Ethex works with organisations that have a social mission. The platform gives them access to 15,000 investors and several investment structures including ISAs, charity bonds and equity. Ashford says: “Venture capital funding can often be about financial performance and short term returns and exit strategies, sometimes to the detriment of the other impact aspirations of an organisation. That’s not what our investors are about.”
In the US, Indie.vc is offering startups a route to profitability without venture capital funding. The platform gives entrepreneurs access to revenue-based loans with the option to start buying back shares out of a percentage of their monthly sales after one to three years.
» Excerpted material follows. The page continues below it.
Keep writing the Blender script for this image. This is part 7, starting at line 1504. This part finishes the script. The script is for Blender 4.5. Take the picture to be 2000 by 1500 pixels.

Bryce Roberts said that when he founded Indie.vc three years ago, it received two or three applications a week, mostly from venture capital rejects. Now it can get as many as 10 applications a week from companies that have decided not to go down the venture capital route.
“We think there is going to be a tsunami of entrepreneurs who have experienced the one-size-fits-all venture model and want to cherry-pick the pieces of it that work for them,” Roberts said in an interview with The New York Times.
Forty per cent of millennial consumers polled by Deloitte in 2018 said the goal of business should be to “improve society”. Singh-Watson believes that it’s going to take businesses embracing alternatives to put a stop to the overconsumption associated with capitalism.
“Capitalism is destroying our world,” he says. “It’s 25 years since I did my first conference on corporate social responsibility and I don’t think much has happened since. We need something different and we need it fast.”